Soon after his appointment, Al-Jaber had initiated what he called a "listening campaign" to try to quell such dissent. He emphasised six broad themes for COP28, though the UAE has yet to flesh out plans for them:

* Inclusion: The UAE says it will subsidise young and poor delegates coming to COP28; and its presidential team for the negotiations includes two senior women, Shamma al-Mazrui, UAE's Minister for Youth Affairs, and Razan al-Mubarak, President of the International Union for Conservation of Nature.

* A central role for the private sector: UAE is hoping to attract 80,000 delegates, twice the attendees of recent COPs. It says the big draw for businesses will be a huge green tech expo.

* Green innovation and technology as major drivers of economic and social development, rather than threats to existing technologies such as fossil fuels.

* Adding biodiversity goals to the climate agenda: This would help bring together the UN's complementary conventions on climate and biodiversity, as the latter is central to the nature-based solutions to the former.

* Climate finance: The UAE has joined the call for reforms of multi-terminal development banks such as more blended finance with the private sector.

* Keeping alive the goal of limiting the global rise in temperature to 1.5C: Al-Jaber repeatedly says the world needs "a course correction" to drastically cut emissions, while he reiterates the roles of fossil fuels and carbon capture and storage (CCS) to clean up their emissions. Yet, CCS technologies remain nascent, very expensive and unproven at scale.

But the pushback against the UAE continues.

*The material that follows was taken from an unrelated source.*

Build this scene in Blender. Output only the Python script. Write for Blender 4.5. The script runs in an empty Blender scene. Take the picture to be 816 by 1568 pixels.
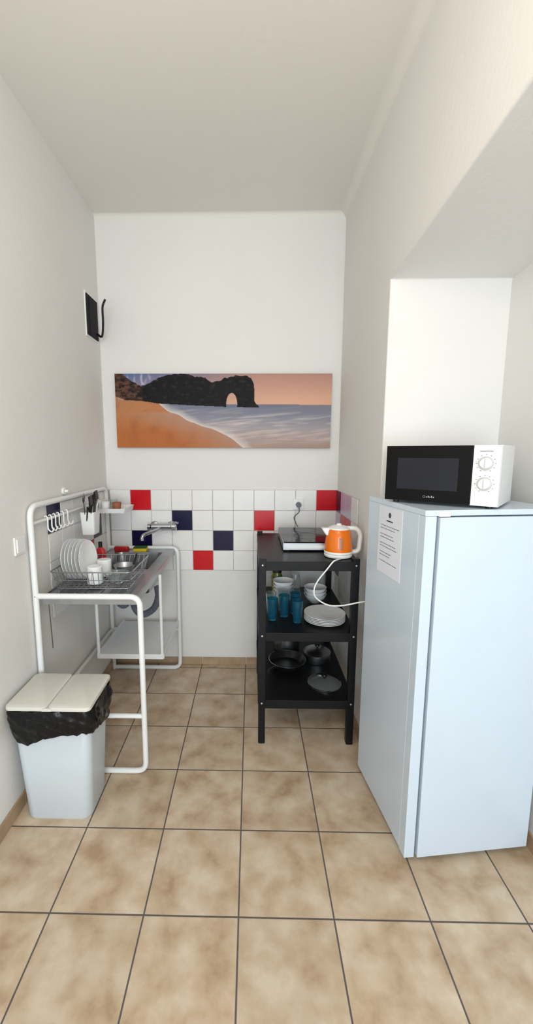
import bpy, bmesh, math, random
from mathutils import Vector, Matrix, noise
random.seed(7)
sc = bpy.context.scene
sc.view_settings.view_transform = 'Standard'
sc.view_settings.look = 'None'

def lin(c):
    return tuple(((v/255)/12.92 if v/255 <= .04045 else ((v/255+.055)/1.055)**2.4) for v in c)

# ------------------------------------------------------------ materials
def mat(name, rgb, rough=.5, metal=0, var=.06, scale=8, bump=0, bscale=60, trans=0, coat=0, spec=.5, ior=1.45):
    m = bpy.data.materials.new(name); m.use_nodes = True
    nt = m.node_tree; n = nt.nodes; l = nt.links
    b = n['Principled BSDF']
    c = lin(rgb)
    tc = n.new('ShaderNodeTexCoord')
    nz = n.new('ShaderNodeTexNoise'); nz.inputs['Scale'].default_value = scale; nz.inputs['Detail'].default_value = 3
    l.new(tc.outputs['Object'], nz.inputs['Vector'])
    r = n.new('ShaderNodeValToRGB')
    r.color_ramp.elements[0].position = .3; r.color_ramp.elements[1].position = .7
    r.color_ramp.elements[0].color = tuple(v*(1-var) for v in c)+(1,)
    r.color_ramp.elements[1].color = tuple(min(1, v*(1+var*.5)) for v in c)+(1,)
    l.new(nz.outputs['Fac'], r.inputs['Fac']); l.new(r.outputs['Color'], b.inputs['Base Color'])
    b.inputs['Roughness'].default_value = rough; b.inputs['Metallic'].default_value = metal
    b.inputs['Transmission Weight'].default_value = trans; b.inputs['Coat Weight'].default_value = coat
    b.inputs['Specular IOR Level'].default_value = spec; b.inputs['IOR'].default_value = ior
    if bump:
        n2 = n.new('ShaderNodeTexNoise'); n2.inputs['Scale'].default_value = bscale; n2.inputs['Detail'].default_value = 4
        l.new(tc.outputs['Object'], n2.inputs['Vector'])
        bp = n.new('ShaderNodeBump'); bp.inputs['Strength'].default_value = bump; bp.inputs['Distance'].default_value = .004
        l.new(n2.outputs['Fac'], bp.inputs['Height']); l.new(bp.outputs['Normal'], b.inputs['Normal'])
    return m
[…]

For example, last weekend, Mary Robinson, former president of Ireland and twice a climate envoy for the UN, led a group of prominent women who wrote to the UN asking for the setting up of a “firewall” between the COP preparations and UAE’s oil industry.

“So far, UAE hasn’t shown signs of prioritising action to address the impact of climate change on vulnerable people, especially women,” they wrote.

“Some are saying that the talks are heading for a car crash – instead of leading to address the emergency for people, climate and nature, we are also facing an emergency for the survival of the UN multilateral system and democracy.”

At the opening of the Bonn meeting, Simon Stiell, the executive secretary of the UN Framework Convention on Climate Change, urged representatives to work out a "course correction" to keep 1.5C alive.

“There is at times tension between national interest and the global common good. I urge delegates to be brave, to see that by prioritising the common good, you also serve your national interests – and act accordingly,” he said.

Yet, with the Bonn meeting due to end next Thursday, delegates still have massive work to do to agree the processes by which COP28 in six months' time will be the global stocktake of nations' commitments and actions intended by the Paris Agreement.